Catholicism is not popular in China because the underground churches where Christ is flourishing don’t have priests and popes to tell them what to believe. They have The Bible. Therein lies their faith. No silly church traditions. No worshiping Mary and other dead humans. Christ alone.
Jealousy is a terrible thing.
its easier to be a Protestant....Catholics have all those “rules” to follow.....
“A recent claim by a US-based Chinese academic to Londons Telegraph newspaper that China would have the largest Christian population in the world by 2030 was not only exaggerated but also factually wrong.”
The article as posted twice.
China on Course to Become ‘World’s Most Christian Nation’ Within 15 Years
http://www.freerepublic.com/focus/f-religion/3146730/posts
More Christians in China than the USA?
http://www.freerepublic.com/focus/f-news/3146502/posts
And again, neither China nor Russia are more free than the U.S.A. Bipartisan, political stealth socialists have no cause for cheering claims of victory over deposed private sector Americans. There are consequences for their economic and other errors yet to be realized.
Aside from rhetoric, I'm curious what is Communist or Leninist about the present Chinese system.
The issues and policies described here can be explained at least as easily by referring back to imperial Chinese response to Christianity and before that to Buddhism.

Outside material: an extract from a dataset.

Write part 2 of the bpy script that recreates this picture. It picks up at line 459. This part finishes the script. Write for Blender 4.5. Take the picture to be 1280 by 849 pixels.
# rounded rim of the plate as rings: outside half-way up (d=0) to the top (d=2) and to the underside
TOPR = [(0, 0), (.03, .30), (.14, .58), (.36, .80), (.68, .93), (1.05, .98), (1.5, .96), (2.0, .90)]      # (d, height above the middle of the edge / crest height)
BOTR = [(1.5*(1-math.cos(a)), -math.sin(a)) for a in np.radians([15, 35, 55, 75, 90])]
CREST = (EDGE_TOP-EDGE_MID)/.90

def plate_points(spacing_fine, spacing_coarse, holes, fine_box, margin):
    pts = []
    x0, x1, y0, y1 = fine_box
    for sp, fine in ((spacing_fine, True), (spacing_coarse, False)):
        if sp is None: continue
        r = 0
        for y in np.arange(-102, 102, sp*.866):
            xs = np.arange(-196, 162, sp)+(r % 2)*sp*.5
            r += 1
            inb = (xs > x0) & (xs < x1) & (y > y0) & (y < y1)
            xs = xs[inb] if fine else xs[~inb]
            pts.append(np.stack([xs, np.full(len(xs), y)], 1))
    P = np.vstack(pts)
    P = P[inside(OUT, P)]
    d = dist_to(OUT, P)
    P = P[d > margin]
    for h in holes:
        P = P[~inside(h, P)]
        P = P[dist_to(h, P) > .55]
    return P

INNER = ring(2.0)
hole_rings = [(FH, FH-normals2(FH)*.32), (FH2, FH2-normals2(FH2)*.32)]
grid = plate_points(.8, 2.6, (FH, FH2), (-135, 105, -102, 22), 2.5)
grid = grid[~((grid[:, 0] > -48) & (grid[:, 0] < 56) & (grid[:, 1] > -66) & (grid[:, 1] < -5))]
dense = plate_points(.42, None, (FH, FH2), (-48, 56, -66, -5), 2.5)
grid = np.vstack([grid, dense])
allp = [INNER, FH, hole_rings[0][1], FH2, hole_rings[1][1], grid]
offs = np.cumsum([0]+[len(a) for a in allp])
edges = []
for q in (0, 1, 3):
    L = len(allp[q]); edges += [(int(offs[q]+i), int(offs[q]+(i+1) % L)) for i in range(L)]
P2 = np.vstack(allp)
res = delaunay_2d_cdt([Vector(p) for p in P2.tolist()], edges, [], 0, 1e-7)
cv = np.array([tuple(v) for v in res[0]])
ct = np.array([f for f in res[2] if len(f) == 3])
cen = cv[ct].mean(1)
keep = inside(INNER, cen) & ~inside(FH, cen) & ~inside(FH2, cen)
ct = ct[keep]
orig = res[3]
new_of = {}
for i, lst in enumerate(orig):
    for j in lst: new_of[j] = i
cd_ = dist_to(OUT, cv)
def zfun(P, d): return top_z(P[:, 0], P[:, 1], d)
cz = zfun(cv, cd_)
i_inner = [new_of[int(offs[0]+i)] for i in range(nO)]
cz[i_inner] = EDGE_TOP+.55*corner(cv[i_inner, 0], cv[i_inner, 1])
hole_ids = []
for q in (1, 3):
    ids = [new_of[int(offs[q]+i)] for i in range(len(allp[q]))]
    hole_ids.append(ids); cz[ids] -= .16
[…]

China has a looonnnggg history, yet the commentary on it generally assumes that only goes back to about 1949.
The systems in both China and North Korea at present have a lot more in common with the systems in place before 1900 than they do with anything Marx or Lenin would approve of. If we don't understand that, we'll have a lot more difficulty dealing with or understanding them.
After all, Communism and Leninism are themselves imports from Europe. Cultural imperialism.
Uhhhhh.
Present and upcoming comments on this thread are likely to indicate that a good many freeper Protestants and Catholics think that the other team are at minimum not "real Christians."
So the point is that smaller cell based churches are more able to adapt than the big infrastructure churches like Roman Catholicism to persecution.
What is interesting to me is that at times and in places Roman Catholics have demonstrated the ability to go underground quite effectively. I am thinking of the former Soviet states.
Also, the Lutheran synods in mainland China have some of the same issues. There is a clergy, that typically needs some sort of hierarchy. But they have changed to accommodate the situation and are much more infrastructure independent than most Western Synods.
I suspect that the Catholic church could do something similar. Of course the requirements of oversight from the Vatican is an issue in China. They are very sensitive about foreign oversight of religion.